Fresh & Local
What Should I Do with My Life?
Column #4, Published Oct 14, 2011

My wife Terry and I have been growing produce, flowers and berries part-time for about 20 years. The last 16 years I worked in the information technology division of a very large bank. Last winter, we decided this was the time for us to farm full-time. Shortly after we made the decision, a neighbor asked me, “Can you make a living doing that?”

That is actually an interesting question. The short answer is that we would not be doing this if we didn’t think we could make a living at it. In our case, we had a wholesaler who helped us make the jump to full-time. I’ll talk more about our situation and the role of wholesalers later. That is a story for another day.

Today’s story is about the people who have gotten into the locally grown food business. Our decision to go full-time started with Terry seeing a book in the Culpeper library titled, “What Should I Do with My Life” by Po Bronson. She checked it out, and it turned out to be a fascinating book.

Po Bronson was not any kind of expert on the subject. He was just a writer who was interested in how people made this decision. So he interviewed over 900 people who wrestled with the question. They were not famous people or extraordinary people. They were picked pretty much at random and from all kinds of backgrounds. They were not all success stories.
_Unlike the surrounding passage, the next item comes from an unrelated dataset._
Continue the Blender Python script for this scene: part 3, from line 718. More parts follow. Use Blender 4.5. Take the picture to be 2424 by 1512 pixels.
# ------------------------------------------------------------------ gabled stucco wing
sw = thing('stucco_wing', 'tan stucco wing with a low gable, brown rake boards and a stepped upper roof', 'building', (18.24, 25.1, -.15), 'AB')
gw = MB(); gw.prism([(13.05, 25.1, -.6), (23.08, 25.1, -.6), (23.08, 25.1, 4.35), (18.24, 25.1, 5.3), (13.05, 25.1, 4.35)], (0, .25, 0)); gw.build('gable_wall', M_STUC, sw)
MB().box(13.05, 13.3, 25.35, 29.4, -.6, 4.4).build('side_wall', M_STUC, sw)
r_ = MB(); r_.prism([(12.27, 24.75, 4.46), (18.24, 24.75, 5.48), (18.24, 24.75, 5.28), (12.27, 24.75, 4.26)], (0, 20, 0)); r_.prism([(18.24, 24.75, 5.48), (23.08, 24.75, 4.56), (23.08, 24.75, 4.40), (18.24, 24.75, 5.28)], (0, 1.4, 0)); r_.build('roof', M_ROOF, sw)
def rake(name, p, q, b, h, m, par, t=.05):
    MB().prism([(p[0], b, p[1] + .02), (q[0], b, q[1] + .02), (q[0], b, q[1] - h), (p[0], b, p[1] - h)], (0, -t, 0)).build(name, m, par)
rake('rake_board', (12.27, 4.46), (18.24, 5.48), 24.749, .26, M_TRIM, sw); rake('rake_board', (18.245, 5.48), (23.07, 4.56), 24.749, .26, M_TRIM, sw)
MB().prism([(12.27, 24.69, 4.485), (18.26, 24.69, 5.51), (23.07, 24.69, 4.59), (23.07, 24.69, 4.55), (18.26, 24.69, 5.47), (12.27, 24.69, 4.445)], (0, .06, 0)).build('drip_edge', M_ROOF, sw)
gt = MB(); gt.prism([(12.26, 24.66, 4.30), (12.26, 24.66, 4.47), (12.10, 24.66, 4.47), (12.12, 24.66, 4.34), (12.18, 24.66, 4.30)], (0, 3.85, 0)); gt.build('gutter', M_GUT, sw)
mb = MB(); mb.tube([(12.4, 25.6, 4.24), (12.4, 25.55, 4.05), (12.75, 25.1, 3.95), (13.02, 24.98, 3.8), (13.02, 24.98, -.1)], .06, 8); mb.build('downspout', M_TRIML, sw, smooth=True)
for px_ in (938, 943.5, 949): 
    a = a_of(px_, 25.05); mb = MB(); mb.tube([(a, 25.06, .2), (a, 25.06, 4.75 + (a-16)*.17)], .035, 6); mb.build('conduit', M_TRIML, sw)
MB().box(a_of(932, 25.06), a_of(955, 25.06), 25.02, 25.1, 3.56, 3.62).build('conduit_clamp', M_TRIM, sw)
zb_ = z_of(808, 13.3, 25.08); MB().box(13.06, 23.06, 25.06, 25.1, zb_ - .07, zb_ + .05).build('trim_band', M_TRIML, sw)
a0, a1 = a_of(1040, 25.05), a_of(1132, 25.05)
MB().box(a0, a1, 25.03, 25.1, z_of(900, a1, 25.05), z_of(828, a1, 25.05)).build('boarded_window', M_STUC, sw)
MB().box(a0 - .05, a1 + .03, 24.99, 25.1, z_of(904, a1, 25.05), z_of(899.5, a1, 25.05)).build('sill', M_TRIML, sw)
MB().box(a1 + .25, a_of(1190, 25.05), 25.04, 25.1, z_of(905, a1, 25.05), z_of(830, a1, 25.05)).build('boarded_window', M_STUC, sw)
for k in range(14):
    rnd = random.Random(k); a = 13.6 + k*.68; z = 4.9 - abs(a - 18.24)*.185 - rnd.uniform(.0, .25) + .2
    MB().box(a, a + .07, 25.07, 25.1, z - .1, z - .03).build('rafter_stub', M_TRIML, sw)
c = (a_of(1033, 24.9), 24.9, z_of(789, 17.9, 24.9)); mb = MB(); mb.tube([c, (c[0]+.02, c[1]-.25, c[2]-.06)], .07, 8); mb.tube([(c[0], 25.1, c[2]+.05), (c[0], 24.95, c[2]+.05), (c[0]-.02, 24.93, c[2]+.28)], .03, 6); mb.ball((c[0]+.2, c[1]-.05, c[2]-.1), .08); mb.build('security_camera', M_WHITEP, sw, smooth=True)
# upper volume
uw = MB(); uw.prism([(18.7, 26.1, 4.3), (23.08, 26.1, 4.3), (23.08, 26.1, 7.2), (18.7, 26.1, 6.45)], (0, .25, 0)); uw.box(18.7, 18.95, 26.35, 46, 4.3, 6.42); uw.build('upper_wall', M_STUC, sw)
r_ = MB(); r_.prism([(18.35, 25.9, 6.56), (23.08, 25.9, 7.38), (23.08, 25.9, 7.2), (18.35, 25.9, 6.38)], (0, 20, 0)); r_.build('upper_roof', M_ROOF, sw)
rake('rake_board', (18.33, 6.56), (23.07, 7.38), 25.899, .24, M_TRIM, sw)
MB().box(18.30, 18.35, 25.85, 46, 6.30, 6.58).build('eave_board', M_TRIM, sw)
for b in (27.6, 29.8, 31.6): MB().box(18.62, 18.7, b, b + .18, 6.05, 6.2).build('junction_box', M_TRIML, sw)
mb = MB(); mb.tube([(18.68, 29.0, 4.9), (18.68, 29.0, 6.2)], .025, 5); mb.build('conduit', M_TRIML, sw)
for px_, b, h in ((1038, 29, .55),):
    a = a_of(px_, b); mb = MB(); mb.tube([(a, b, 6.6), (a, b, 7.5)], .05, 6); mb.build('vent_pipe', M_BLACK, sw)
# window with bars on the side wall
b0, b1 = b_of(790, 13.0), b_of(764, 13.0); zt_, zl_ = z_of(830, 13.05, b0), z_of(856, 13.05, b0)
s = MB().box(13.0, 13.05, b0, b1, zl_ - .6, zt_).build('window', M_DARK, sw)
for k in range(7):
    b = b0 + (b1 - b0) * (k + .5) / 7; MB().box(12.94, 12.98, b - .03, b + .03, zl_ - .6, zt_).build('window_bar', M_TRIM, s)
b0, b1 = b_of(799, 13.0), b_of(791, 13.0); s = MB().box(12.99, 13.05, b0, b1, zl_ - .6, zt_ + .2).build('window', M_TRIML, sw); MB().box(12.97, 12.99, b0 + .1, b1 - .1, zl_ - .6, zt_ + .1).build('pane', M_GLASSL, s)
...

In fact, some of the people he writes about in the book made horrible decisions.

But after interviewing all these people, he noticed that the people who ultimately found what they were looking for all had some common traits. Po Bronson comes to some surprising conclusions. I ended up buying my own copy of the book and it is now well worn with highlighting, notes and cross-references. The book is so unique that at least once or twice a day I find myself using a sentence that begins with, “Bronson says . . . .”

For example, Bronson says it is a really bad idea to tell yourself that you are going to work at a job to make money first and then someday do what you really love. He calls it the “lockbox fantasy.”

Why not get rich, then do your dream? When I started this book, I assumed I’d find numerous examples of that path. Surely . . . I’d find some who used their money to bankroll a successful run at the dream they always harbored. But I didn’t find any.

Bronson says that making money at a job you don’t enjoy changes you to the point that you won’t ever give up your “golden handcuffs” voluntarily.

Bronson also says that it makes a very big difference if a person’s motivation comes from the mind or from the heart. He calls intellectually motivated people “the Brilliant Masses” who do not live up to their potential. It is the people motivated by the heart who find their passion, significance and potential.

Last week’s column pointed out how many consumers are adopting a more continental-European importance to good food. The purpose of this column is to suggest that the local food growers, retailers and wholesalers are even more passionate about good food. You have to make a living, but these people are uniformly motivated from the heart by the love of good food.

There are a lot of interesting stories, and I will share some of them in upcoming columns.